22 senators: FCC plan ‘relegates’ countryside to ‘second class’
The disparity in goals will widen “the digital divide,” the senators said. “Establishing such a low threshold for rural residents and businesses relegates them to second class broadband capacity,” the Senate letter said. “It hinders their ability to share in the transformative vision for broadband outlined in the [plan].”
FCC supporters contend that the plan aggressively confronts the challenges of wiring rural America, where the market has not always made it attractive for phone and cable companies to invest in network build-out. The plan, for instance, makes permanent the Rural Health Care Pilot Program, which since 2007 has promised $417 million to help healthcare providers construct or improve broadband networks.

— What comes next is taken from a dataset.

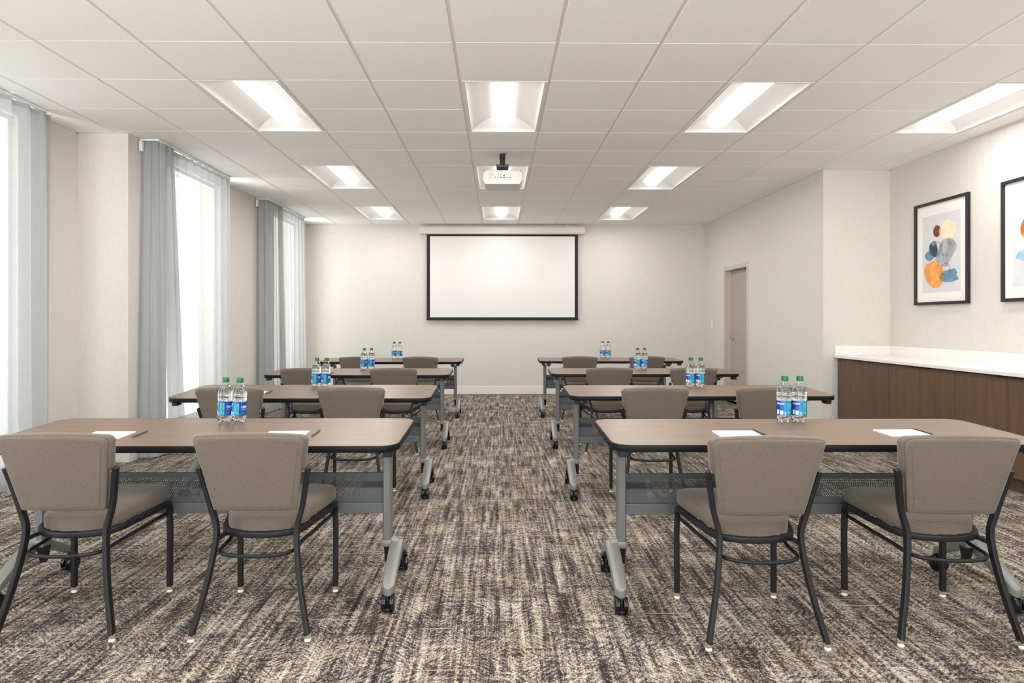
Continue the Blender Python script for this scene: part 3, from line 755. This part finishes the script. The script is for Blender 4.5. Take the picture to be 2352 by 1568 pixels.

The House letter goes further, criticizing proposed changes to the Universal Service Fund, a pot of FCC cash that subsidizes telephone service in underserved areas. The FCC plan seeks to transition this money instead to subsidize broadband infrastructure, adoption and service. Such a transition would “abandon a successful policy approach,” the House letter says.
The proposed changes to the USF are backed by major Internet service providers such as AT&T but opposed by small, rural phone companies that benefit from the subsidy and hold clout in the districts of several of the letter’s signatories.
The FCC’s 360-page plan, released in March, seeks to boost the connectivity of at least 100 million U.S. homes to 100 Mbps by 2020 while ensuring that everyone access to high-speed Internet. It was mandated by the stimulus package.